◆ WHAT NEEDS TO BE DONE: Quote exactly the lines spanning from the top of the data below to the line that contains "label=label, cat='litter', kind='stuff')", including both.

◆ DATASET SECTION:
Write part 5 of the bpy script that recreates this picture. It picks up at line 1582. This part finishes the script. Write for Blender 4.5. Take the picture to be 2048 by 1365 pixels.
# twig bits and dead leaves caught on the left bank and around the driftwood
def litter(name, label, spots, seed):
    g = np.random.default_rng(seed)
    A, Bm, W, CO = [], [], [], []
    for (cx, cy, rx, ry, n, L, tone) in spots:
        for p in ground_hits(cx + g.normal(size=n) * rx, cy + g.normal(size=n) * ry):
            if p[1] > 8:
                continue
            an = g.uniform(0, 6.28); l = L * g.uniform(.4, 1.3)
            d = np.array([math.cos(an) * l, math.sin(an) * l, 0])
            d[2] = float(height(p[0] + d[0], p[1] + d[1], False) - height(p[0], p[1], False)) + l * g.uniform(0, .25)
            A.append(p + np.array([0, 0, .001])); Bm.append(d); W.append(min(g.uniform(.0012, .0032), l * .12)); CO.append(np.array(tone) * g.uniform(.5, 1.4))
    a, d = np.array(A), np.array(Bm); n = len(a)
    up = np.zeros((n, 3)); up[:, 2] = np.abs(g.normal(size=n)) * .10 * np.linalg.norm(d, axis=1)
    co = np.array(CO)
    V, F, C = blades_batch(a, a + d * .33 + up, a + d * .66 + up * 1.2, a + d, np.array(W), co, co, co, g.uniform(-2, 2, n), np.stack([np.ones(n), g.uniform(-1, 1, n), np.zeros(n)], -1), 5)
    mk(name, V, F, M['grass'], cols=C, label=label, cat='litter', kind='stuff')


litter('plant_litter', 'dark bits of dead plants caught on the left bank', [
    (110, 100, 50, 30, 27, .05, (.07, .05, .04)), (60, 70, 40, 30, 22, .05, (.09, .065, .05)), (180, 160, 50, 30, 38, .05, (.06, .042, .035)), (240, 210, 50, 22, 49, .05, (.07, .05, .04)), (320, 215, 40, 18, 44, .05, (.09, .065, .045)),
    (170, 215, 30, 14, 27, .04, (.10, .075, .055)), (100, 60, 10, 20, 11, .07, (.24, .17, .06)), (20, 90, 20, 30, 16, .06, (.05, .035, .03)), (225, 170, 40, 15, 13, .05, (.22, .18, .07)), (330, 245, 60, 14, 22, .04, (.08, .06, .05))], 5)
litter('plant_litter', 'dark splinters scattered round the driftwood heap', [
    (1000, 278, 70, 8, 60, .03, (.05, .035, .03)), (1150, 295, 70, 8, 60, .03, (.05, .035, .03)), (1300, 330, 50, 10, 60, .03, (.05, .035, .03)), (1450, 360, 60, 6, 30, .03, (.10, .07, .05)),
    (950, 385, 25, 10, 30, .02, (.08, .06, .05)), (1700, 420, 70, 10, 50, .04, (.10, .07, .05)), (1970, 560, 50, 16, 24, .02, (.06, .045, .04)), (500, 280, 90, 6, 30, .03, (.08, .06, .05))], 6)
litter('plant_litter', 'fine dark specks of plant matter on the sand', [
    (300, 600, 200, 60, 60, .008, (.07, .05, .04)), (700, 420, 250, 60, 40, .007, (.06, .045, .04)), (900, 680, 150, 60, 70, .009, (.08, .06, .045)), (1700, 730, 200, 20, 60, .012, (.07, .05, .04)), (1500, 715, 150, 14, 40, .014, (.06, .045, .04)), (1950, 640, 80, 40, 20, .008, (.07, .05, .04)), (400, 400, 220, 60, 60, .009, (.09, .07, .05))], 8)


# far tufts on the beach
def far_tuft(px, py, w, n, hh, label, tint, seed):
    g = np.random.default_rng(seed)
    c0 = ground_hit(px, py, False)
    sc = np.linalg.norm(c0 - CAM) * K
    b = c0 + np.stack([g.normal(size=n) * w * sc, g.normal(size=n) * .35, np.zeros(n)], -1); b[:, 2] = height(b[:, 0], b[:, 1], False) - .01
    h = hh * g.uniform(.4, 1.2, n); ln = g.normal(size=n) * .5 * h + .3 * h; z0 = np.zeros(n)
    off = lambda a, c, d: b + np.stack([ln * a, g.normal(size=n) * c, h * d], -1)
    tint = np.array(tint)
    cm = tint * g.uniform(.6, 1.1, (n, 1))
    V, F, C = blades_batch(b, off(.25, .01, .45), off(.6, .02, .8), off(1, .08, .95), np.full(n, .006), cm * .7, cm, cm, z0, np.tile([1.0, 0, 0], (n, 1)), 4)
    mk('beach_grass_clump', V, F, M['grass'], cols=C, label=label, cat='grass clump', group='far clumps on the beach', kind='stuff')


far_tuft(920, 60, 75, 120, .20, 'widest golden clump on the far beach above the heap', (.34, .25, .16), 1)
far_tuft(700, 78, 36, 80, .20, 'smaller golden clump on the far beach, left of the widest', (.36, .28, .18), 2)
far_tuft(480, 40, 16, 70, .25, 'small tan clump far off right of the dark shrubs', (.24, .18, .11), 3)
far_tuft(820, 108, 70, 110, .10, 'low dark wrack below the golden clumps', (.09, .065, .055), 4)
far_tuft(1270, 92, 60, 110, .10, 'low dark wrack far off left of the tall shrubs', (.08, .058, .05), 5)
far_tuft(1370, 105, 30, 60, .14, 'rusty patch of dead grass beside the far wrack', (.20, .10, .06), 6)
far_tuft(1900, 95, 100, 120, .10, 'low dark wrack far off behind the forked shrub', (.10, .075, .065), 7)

◆ OUTPUT OF THE EXERCISE:
Write part 5 of the bpy script that recreates this picture. It picks up at line 1582. This part finishes the script. Write for Blender 4.5. Take the picture to be 2048 by 1365 pixels.
# twig bits and dead leaves caught on the left bank and around the driftwood
def litter(name, label, spots, seed):
    g = np.random.default_rng(seed)
    A, Bm, W, CO = [], [], [], []
    for (cx, cy, rx, ry, n, L, tone) in spots:
        for p in ground_hits(cx + g.normal(size=n) * rx, cy + g.normal(size=n) * ry):
            if p[1] > 8:
                continue
            an = g.uniform(0, 6.28); l = L * g.uniform(.4, 1.3)
            d = np.array([math.cos(an) * l, math.sin(an) * l, 0])
            d[2] = float(height(p[0] + d[0], p[1] + d[1], False) - height(p[0], p[1], False)) + l * g.uniform(0, .25)
            A.append(p + np.array([0, 0, .001])); Bm.append(d); W.append(min(g.uniform(.0012, .0032), l * .12)); CO.append(np.array(tone) * g.uniform(.5, 1.4))
    a, d = np.array(A), np.array(Bm); n = len(a)
    up = np.zeros((n, 3)); up[:, 2] = np.abs(g.normal(size=n)) * .10 * np.linalg.norm(d, axis=1)
    co = np.array(CO)
    V, F, C = blades_batch(a, a + d * .33 + up, a + d * .66 + up * 1.2, a + d, np.array(W), co, co, co, g.uniform(-2, 2, n), np.stack([np.ones(n), g.uniform(-1, 1, n), np.zeros(n)], -1), 5)
    mk(name, V, F, M['grass'], cols=C, label=label, cat='litter', kind='stuff')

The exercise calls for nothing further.